By all means have a strategy for target seats but I agree that this should only cover those that are polling as true marginals and not as hopeless cases. I have always considered the defeat of Peter Tatchell in Bermondsey in 1982/3 because he was gay, by Simon Hughes, another gay who had not come out, was a demonstration of LibDem hyprocracy that continues to this day. How can any party of the left cater for the likes of Danny Alexander and David Lees?
I should hold fire on the issue of Scottish voters and devo max until we see the draft bill published, all three parties to the bribe are still saying it will meet the timescale invented by Gordon. But at the moment it seems the tories want to offer the Scots more than labour; the conflicting issue of EV4EL will be separated out before then I reckon, as far as votes in Scotland go. It will be an election issue in England, not Scotland.

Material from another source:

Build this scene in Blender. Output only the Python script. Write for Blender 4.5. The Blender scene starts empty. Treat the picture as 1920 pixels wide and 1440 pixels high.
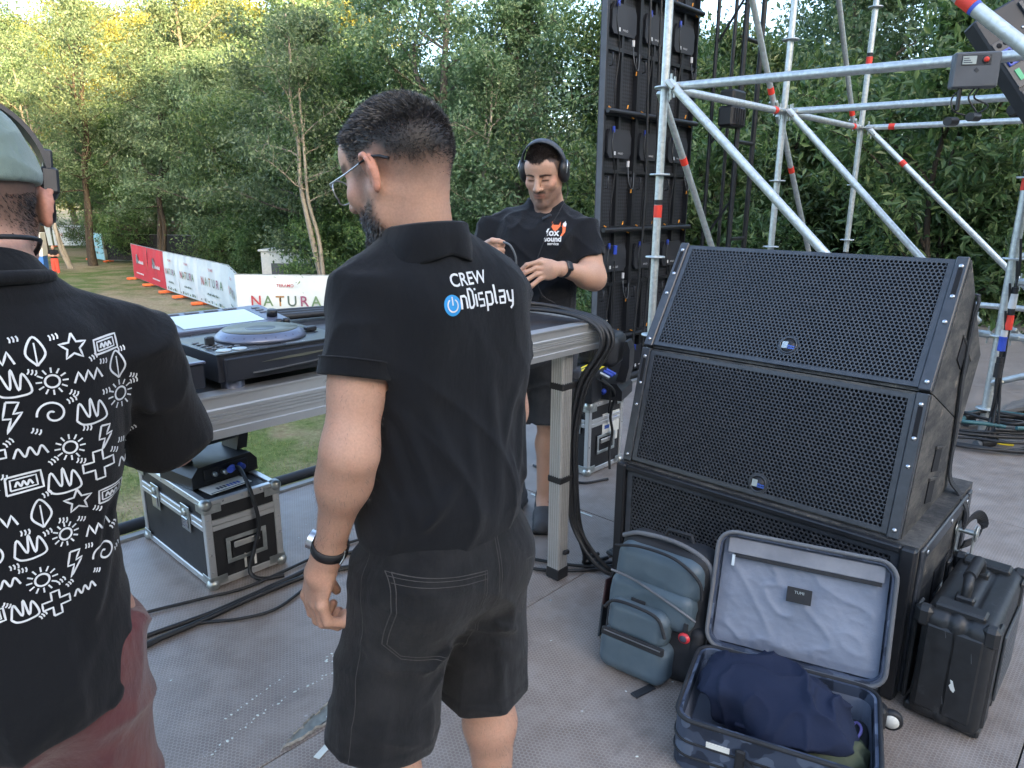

If all the Labour MP’s in Glasgow lose out to the Scot Nats there will be hell to pay for Miliband so he had better get his promises in fast. The Tories have nothing to lose in Scotland so why not offer more than Labour can afford. It is down to the belief of the Scottish voters as to how to spend the next 30 years until they become independent.

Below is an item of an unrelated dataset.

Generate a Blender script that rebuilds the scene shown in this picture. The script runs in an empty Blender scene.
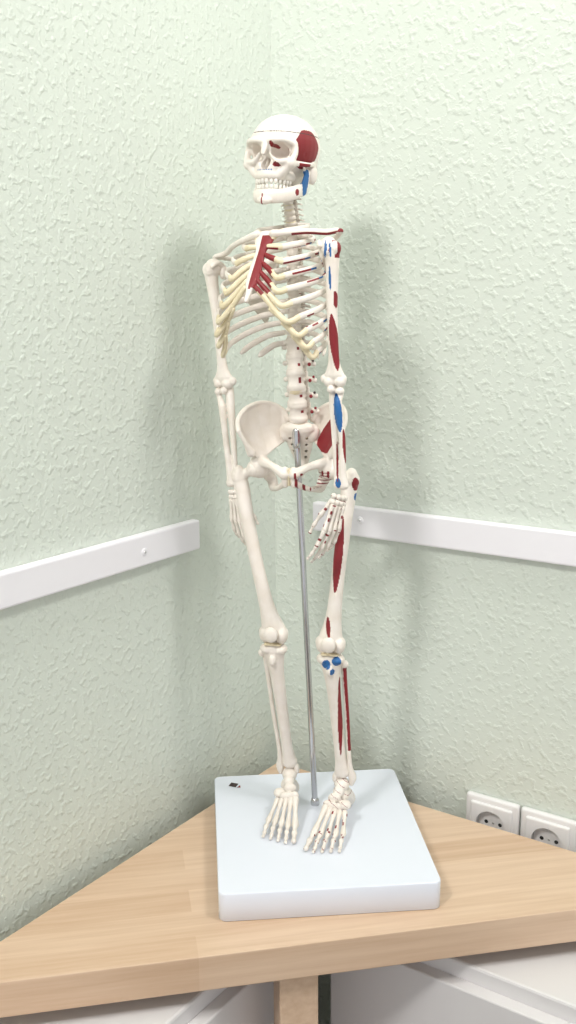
import bpy, bmesh, math, random
from mathutils import Vector, Matrix, Euler
random.seed(4)
ZOOM=None
S = bpy.context.scene
COL = S.collection
# ------------------------------------------------------------------ materials
def mat_new(name, col, rough=0.5, spec=0.5, metal=0.0, coat=0.0):
    m = bpy.data.materials.new(name); m.use_nodes = True
    b = m.node_tree.nodes['Principled BSDF']
    b.inputs['Base Color'].default_value = (*col, 1)
    b.inputs['Roughness'].default_value = rough
    b.inputs['Metallic'].default_value = metal
    b.inputs['Specular IOR Level'].default_value = spec
    b.inputs['Coat Weight'].default_value = coat
    return m
def add_noise(m, c1, c2, scale, bump=0.0, bscale=None, dist=0.001, detail=4, stretch=(1,1,1)):
    nt = m.node_tree; N = nt.nodes; L = nt.links; b = N['Principled BSDF']
    tc = N.new('ShaderNodeTexCoord'); mp = N.new('ShaderNodeMapping')
    mp.inputs['Scale'].default_value = stretch
    L.new(tc.outputs['Object'], mp.inputs['Vector'])
    n = N.new('ShaderNodeTexNoise'); n.inputs['Scale'].default_value = scale; n.inputs['Detail'].default_value = detail
    L.new(mp.outputs[0], n.inputs['Vector'])
    r = N.new('ShaderNodeValToRGB'); r.color_ramp.elements[0].color = (*c1, 1); r.color_ramp.elements[1].color = (*c2, 1)
    r.color_ramp.elements[0].position = 0.3; r.color_ramp.elements[1].position = 0.7
    L.new(n.outputs['Fac'], r.inputs['Fac']); L.new(r.outputs[0], b.inputs['Base Color'])
    if bump:
        n2 = N.new('ShaderNodeTexNoise'); n2.inputs['Scale'].default_value = bscale; n2.inputs['Detail'].default_value = 3
        L.new(tc.outputs['Object'], n2.inputs['Vector'])
        bp = N.new('ShaderNodeBump'); bp.inputs['Strength'].default_value = bump; bp.inputs['Distance'].default_value = dist
        L.new(n2.outputs['Fac'], bp.inputs['Height']); L.new(bp.outputs[0], b.inputs['Normal'])
    return m
bone = add_noise(mat_new('bone_plastic', (.8,.74,.62), .42), (.77,.70,.62), (.84,.78,.72), 60, .25, 300, .0006)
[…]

“The party aims to win 40 per cent of the vote, and gain 106 seats, to form a majority government. There are no Labour seats on the target list seat” That’s a relief! It’s a rum Party that seeks to displace its sitting MPs, though I imagine many in the Tory Party would like to do just that with some of their own MPs.
On the general point, yes we most certainly must not lose any of our own marginals, nor for that matter fail to capture any of the Oopposition’s lowest majority seats. it is easy to assume the latter will fall like ripe apples, but even if the bookies see them as walkovers, a nasty surprise can occur if the seat-holder puts up a vigorous defence. I would also hope the Party shows no bias against MPs or PPCs who it would rather had not been selected; for example such seats deserve their fair share of visiting Shadow Cabinet members, star speakers etc.

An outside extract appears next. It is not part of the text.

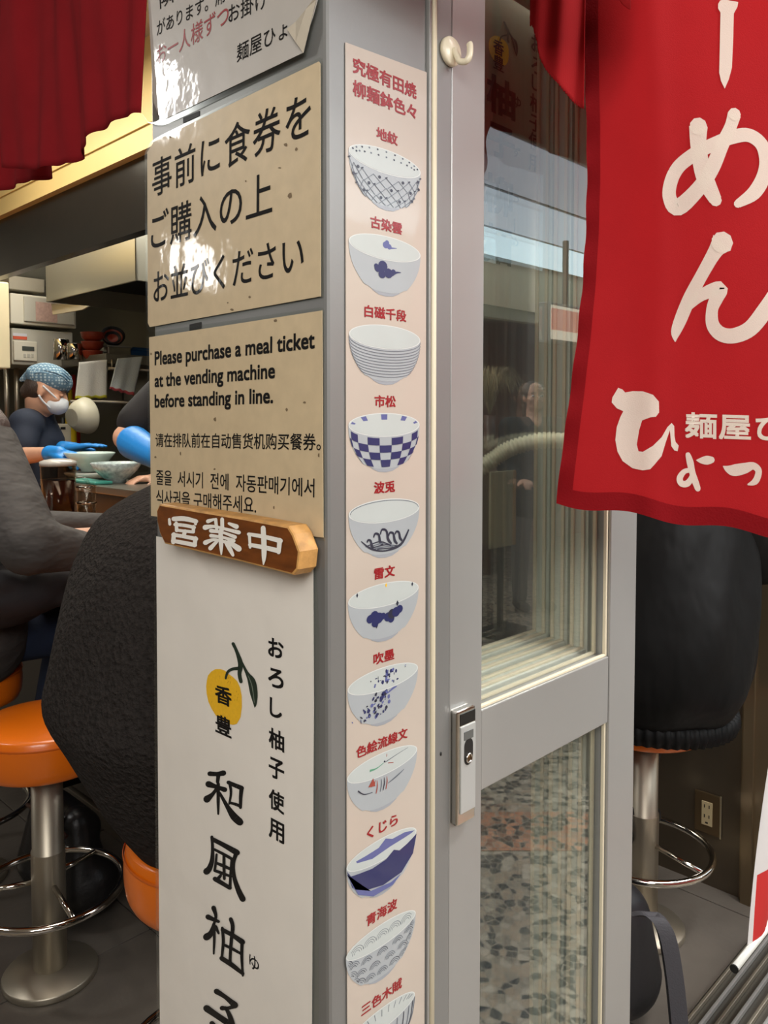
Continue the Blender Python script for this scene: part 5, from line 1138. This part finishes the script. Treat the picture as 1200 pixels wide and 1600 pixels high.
# fleece customer
x, y = S2; hc = PD(340, 560, 1.42)
t, W, q, sh, el, wr, f, s, u = sitter('seated customer in a black fleece jacket, back turned, cut by the post', x, y, .55, HAIRD, FLEECE, TRB, Vector((x + .10, y - .02, 1.46)), 1.18, lean=.06)
fused('hair', [('e', W(0, -.03, .03), (.088, .098, .092), q), ('e', W(0, -.06, -.03), (.07, .06, .07), q)], HAIRD, t, .01, 2)
lofted('fleece_jacket', [(x + .07, y, 1.305, .03, .05), (x + .065, y, 1.30, .09, .12), (x + .05, y, 1.27, .155, .185), (x + .03, y, 1.22, .21, .255), (x + .015, y, 1.15, .24, .275), (x, y, 1.07, .255, .278), (x - .01, y, .98, .265, .278), (x - .015, y, .91, .270, .278), (x - .01, y, .84, .245, .25), (x, y, .76, .215, .215), (x + .02, y, .69, .19, .185), (x + .04, y, .645, .175, .165), (x + .05, y, .628, .15, .14)], FLEECE, t, 96, .022)
fused('sleeve', [('c', sh[0], .085, el[0], .07), ('c', el[0], .068, wr[0], .05)], FLEECE, t, .012); fused('sleeve', [('c', sh[1], .085, el[1], .07), ('c', el[1], .068, wr[1], .05)], FLEECE, t, .012)
seam = []
for k in range(11):
    a_ = k / 10; seam.append(tuple(PD(228 - 140 * a_ ** .8, 748 + 170 * a_ ** 1.7, 1.46)))
# grey jacket customer
x, y = S3; hc = PD(-62, 598, 2.36)
t, W, q, sh, el, wr, f, s, u = sitter('seated customer in a grey jacket and blue jeans with long grey-brown hair', x, y, .5, HAIRG, None, JEAN, hc, 1.30)
GJ = mat('grey jacket', (64, 60, 58), .75, 0, bump=.022, bscale=8, stretch=(1, 1, 1.8))
s1, e1, w1 = PD(-32, 704, 2.22), PD(46, 852, 2.02), PD(140, 862, 2.15)
fused('jacket', [('c', s1, .105, e1, .078), ('c', e1, .074, w1, .05), ('c', Vector((x, y - .10, 1.26)), .13, Vector((x, y - .08, .76)), .16), ('c', Vector((x, y + .10, 1.26)), .13, Vector((x, y + .08, .76)), .16), ('c', sh[1], .09, el[1], .07), ('c', el[1], .07, wr[1], .05), ('c', s1, .09, Vector((x, y, 1.32)), .10)], GJ, t, .012, 5)
fused('hair', [('e', W(0, -.03, .03), (.092, .102, .096), q), ('c', W(.04, -.05, -.02), .075, PD(-14, 668, 2.22), .050), ('c', W(-.04, -.05, -.02), .07, W(-.05, -.07, -.16), .055)], HAIRG, t, .009, 2)
cb = thing('folded_coat', 'dark folded coat lying on the lap of the customer in grey', 'coat', PD(20, 940, 2.25))
c = PD(18, 925, 2.22); fused('cloth', [('e', c, (.17, .13, .075)), ('e', c + Vector((.06, -.05, .035)), (.10, .08, .05)), ('e', c + Vector((-.04, .03, -.05)), (.15, .10, .05)), ('c', c + Vector((-.06, -.09, .05)), .035, c + Vector((.12, -.08, -.02)), .03)], mat('dark coat cloth', (36, 32, 34), .8, 0, bump=.006, bscale=11), cb, .012, 3)
# bomber jacket customer on the right
x, y = S4
t, W, q, sh, el, wr, f, s, u = sitter('seated customer in a black bomber jacket with elasticated hem, behind the doorway', x, y, .13, HAIRD, None, TRB, Vector((x + .04, y, 1.50)), 1.24, foot=-.20, legy=.14)
fused('hair', [('e', W(0, -.03, .03), (.088, .098, .092), q)], HAIRD, t, .01, 2)
BOMB = mat('black bomber cloth', (17, 17, 17), .55, 0, bump=.018, bscale=5, spec=.15, stretch=(1.5, 1.5, .7))
lofted('jacket', [(x, y, 1.36, .05, .06), (x, y, 1.34, .11, .15), (x, y, 1.28, .17, .22), (x - .01, y, 1.15, .21, .26), (x - .02, y, 1.0, .24, .28), (x - .03, y, .86, .26, .295), (x - .03, y, .74, .255, .285), (x - .02, y, .665, .225, .25), (x - .01, y, .635, .205, .225)], BOMB, t, 96, .05)
mb = MB(); mi = mb.mi(BOMB); g = []
for j, (z, k) in enumerate(((.645, .96), (.64, 1.02), (.615, 1.03), (.592, .99), (.588, .91))):
    g.append([mb.bm.verts.new((x - .01 + .205 * k * math.cos(i / 240 * math.tau) * (1 + .018 * math.sin(i * math.tau / 4)), y + .235 * k * math.sin(i / 240 * math.tau) * (1 + .018 * math.sin(i * math.tau / 4)), z)) for i in range(240)])
for a_, b_ in zip(g, g[1:]):
    for i in range(240): fc = mb.bm.faces.new((a_[i], a_[(i + 1) % 240], b_[(i + 1) % 240], b_[i])); fc.material_index = mi; fc.smooth = True
mb.build('ribbed_hem', t)
for k in (0, 1): fused('sleeve', [('c', sh[k], .085, el[k], .075), ('c', el[k], .07, wr[k], .05)], BOMB, t, .012)

# ------------------------------------------------------------------ what the door glass mirrors: the other side of the walkway
def RF(px, py, d): p = PD(px, py, d); return Vector((p.x, .032 - p.y, p.z))
GRAN = MATS.get('terrazzo') or TERR
yw_ = -2.95
pl_ = thing('stone_plinth', 'low speckled stone plinth across the walkway, mirrored in the door glass', 'plinth', (3.6, -3.3, 0)); MB().box((1.2, -3.7, -.012), (3.95, yw_, .46), TERR, .01).build('block', pl_); MB().box((1.18, -3.72, .46), (3.97, yw_ + .03, .50), mat('pale stone cap', (186, 180, 166), .4), .006).build('cap', pl_)
mn = RF(790, 800, 5.3)
ms_ = thing('menu_stand', 'cream menu board stand across the walkway, mirrored in the door glass', 'stand', (mn.x, mn.y, .0))
for dx, w_, m1 in ((-.16, .13, mat('aged paper board', (166, 156, 124), .5)), (-.02, .10, mat('aged paper board', (0, 0, 0))), (.09, .03, mat('tan wood post', (170, 132, 84), .5))):
    MB().box((mn.x + dx, mn.y - .02, .56), (mn.x + dx + w_, mn.y, 1.06), m1, .004).build('board', ms_)
MB().box((mn.x - .2, mn.y - .12, -.012), (mn.x + .14, mn.y + .08, .02), RUBBER, .005).box((mn.x - .02, mn.y - .05, .0), (mn.x + .01, mn.y - .02, .6), RUBBER).build('base', ms_)
tb = thing('display_counter', 'brown display counter across the walkway with a white tray', 'counter', (3.5, -3.9, 0)); MB().box((1.4, -4.5, -.012), (5.4, -3.8, .98), mat('red-brown counter', (104, 60, 46), .5)).build('body', tb); MB().box((1.38, -4.52, .98), (5.42, -3.78, 1.01), mat('white tray top', (216, 206, 196), .4), .004).build('top', tb)
for k in range(7):
    q = thing('leafy_tuft', 'green leafy tuft standing on the display counter across the walkway', 'plant', (3.0 + .33 * k, -3.95, 1.01), 'green tufts on the display counter'); m_ = MB(); rr = random.Random(k)
    for j in range(14): a_ = rr.uniform(0, 6.28); m_.tube([(3.0 + .33 * k, -3.95, 1.02), (3.0 + .33 * k + .05 * math.cos(a_), -3.95 + .05 * math.sin(a_), 1.06 + rr.uniform(0, .05)), (3.0 + .33 * k + .10 * math.cos(a_), -3.95 + .10 * math.sin(a_), 1.08 + rr.uniform(-.02, .05))], [.008, .012, .002], mat('leaf green', (84, 104, 52), .6), 5)
    m_.build('leaves', q)
gq = RF(765, 650, 6.6); dg_ = thing('dried_grass', 'fan of dried straw grass arching from a vase, mirrored in the door glass', 'plant', gq); m_ = MB(); rr = random.Random(5); STR = mat('dried straw', (196, 180, 140), .7)
for j in range(110):
    a_ = rr.uniform(-1.5, 1.5); h = rr.uniform(.30, .42); dx = math.sin(a_) * rr.uniform(.25, .42); dy = rr.uniform(-.12, .12)
    m_.tube(catmull([(gq.x, gq.y, gq.z), (gq.x + dx * .35, gq.y + dy * .4, gq.z + h * .8), (gq.x + dx * .8, gq.y + dy, gq.z + h), (gq.x + dx * 1.25, gq.y + dy * 1.4, gq.z + h * .62)], 3), .0018, STR, 3, cap=False)
m_.build('stems', dg_, kind='stuff'); MB().lathe((gq.x, gq.y, 1.01), [(.05, 0), (.07, .08), (.04, .16), (.05, max(.17, gq.z - 1.0))], mat('brown vase', (92, 66, 52), .4), 20).build('vase', dg_)
hs = thing('flexible_hose', 'ribbed cream flexible hose arching across, mirrored in the door glass', 'hose', RF(800, 710, 3.0)); pts = catmull([tuple(RF(a_, b_, 3.1)) for a_, b_ in ((690, 800), (735, 745), (770, 718), (800, 700), (850, 688), (900, 692), (940, 705))], 22)
m_ = MB(); m_.tube(pts, [.028 + .0045 * (1 if i % 3 else -1) for i in range(len(pts))], mat('cream hose', (196, 190, 156), .6), 14); m_.build('hose', hs)
MB().box((pts[-1][0] - .05, pts[-1][1] - .05, -.012), (pts[-1][0] + .05, pts[-1][1] + .05, pts[-1][2] + .03), KSTEEL, .01).build('outlet_post', hs)
# bystander in black
pf = RF(832, 950, 6.0); pf.z = 0; f, s, u = frame(Vector((-.6, .8, 0))); hc = Vector((pf.x, pf.y, 1.56)); HP, W, q = headparts(hc, f, s, u)
t = thing('person', 'bystander in black jacket and grey trousers, mirrored in the door glass', 'person', pf)
sh = [Vector((pf.x, pf.y, 1.34)) + s * e * .19 for e in (-1, 1)]; el = [p + f * .06 + s * e * .05 - UPZ * .28 for p, e in zip(sh, (-1, 1))]; wr = [p + f * .18 - UPZ * .10 - s * e * .08 for p, e in zip(el, (-1, 1))]
P = HP + [('c', W(0, -.02, -.06), .052, Vector((pf.x, pf.y, 1.38)), .06), ('c', sh[0], .06, sh[1], .06), ('c', Vector((pf.x, pf.y, 1.34)), .09, Vector((pf.x, pf.y, .95)), .11)]
for k, e in ((0, -1), (1, 1)): P += [('c', sh[k], .05, el[k], .04), ('c', el[k], .04, wr[k], .028)] + handparts(wr[k], f, -UPZ, 1, .6, -e)
fused('body', P, SKIN, t, .011, 3); eyes(W, q, t)
fused('coat', [('c', sh[0], .08, sh[1], .08), ('c', Vector((pf.x, pf.y, 1.28)) + s * .08, .13, Vector((pf.x, pf.y, .80)) + s * .07, .15), ('c', Vector((pf.x, pf.y, 1.28)) - s * .08, .13, Vector((pf.x, pf.y, .80)) - s * .07, .15)] + [('c', sh[k], .075, el[k], .065) for k in (0, 1)] + [('c', el[k], .062, el[k].lerp(wr[k], .9), .045) for k in (0, 1)], TRB, t, .013)
fused('hair', [('e', W(0, -.03, .03), (.09, .10, .095), q), ('c', W(0, -.06, 0), .08, W(0, -.07, -.16), .06)], HAIRD, t, .011, 2)
fused('trousers', [('c', Vector((pf.x, pf.y, .88)) + s * e * .09, .10, Vector((pf.x, pf.y, .48)) + s * e * .10, .07) for e in (-1, 1)] + [('c', Vector((pf.x, pf.y, .48)) + s * e * .10, .068, Vector((pf.x, pf.y, .08)) + s * e * .10, .055) for e in (-1, 1)], mat('grey trousers', (88, 86, 84), .85), t, .012)
for e in (-1, 1): c = Vector((pf.x, pf.y, .03)) + s * e * .10; fused('shoe', [('c', c - f * .05, .042, c + f * .14, .036)], SHOE, t, .010)
sg = RF(890, 505, 5.4); t = thing('lightbox_sign', 'small orange and white lightbox sign across the walkway, mirrored in the glass', 'sign', sg)
MB().box((sg.x - .25, sg.y - .08, sg.z - .14), (sg.x + .35, sg.y, sg.z + .12), ALU2, .005).build('case', t); MB().box((sg.x - .23, sg.y - .001, sg.z - .12), (sg.x + .33, sg.y + .004, sg.z + .10), emat('lit white panel', (255, 236, 205), 1.6)).build('panel', t); MB().box((sg.x - .23, sg.y + .003, sg.z - .06), (sg.x + .33, sg.y + .006, sg.z + .08), emat('lit orange panel', (240, 110, 50), 1.2)).build('stripe', t)
MB().box((sg.x, sg.y - .06, sg.z + .12), (sg.x + .03, sg.y - .03, 2.62), RUBBER).build('hanger', t)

Also we should consider the performance of the key seats. Since the targets were chosen a whole lot of campaigning and organising has gone on and some seats will have performed well and others less so.
Similarly other seats will have been organising and campaigning maybe with more success than some of the target seats so they should be brought into the equation.
Also for reasons including those in the article, seats will have been thrown problems or advantages which will help them win or lose.
So a mid course correction may help us achieve our goal of government.
“. There has been a war in Gaza, during which Ed Miliband threw Israel under the bus, disenchanting north London’s Jewish community”. Too right! For members of the Jewish Labour Movement such as ourselves, we feel betrayed. Muslims who have left the extremist camp and become mainstream and even pro-Israel have explained – something we all suspected – that extremism is preached routinely not by a few particularly prominent preachers but routinely throughout the non-Islamic world and especially in English-speaking countries. We feel betrayed by Labour and the Left to whom we have given unswerving loyalty ever since socialism was founded. Only the Conservatives have pledged to eradicate extremism, the Labour leadership is still pandering to George Galloway’s constituents and antisemitism flourishes unabated.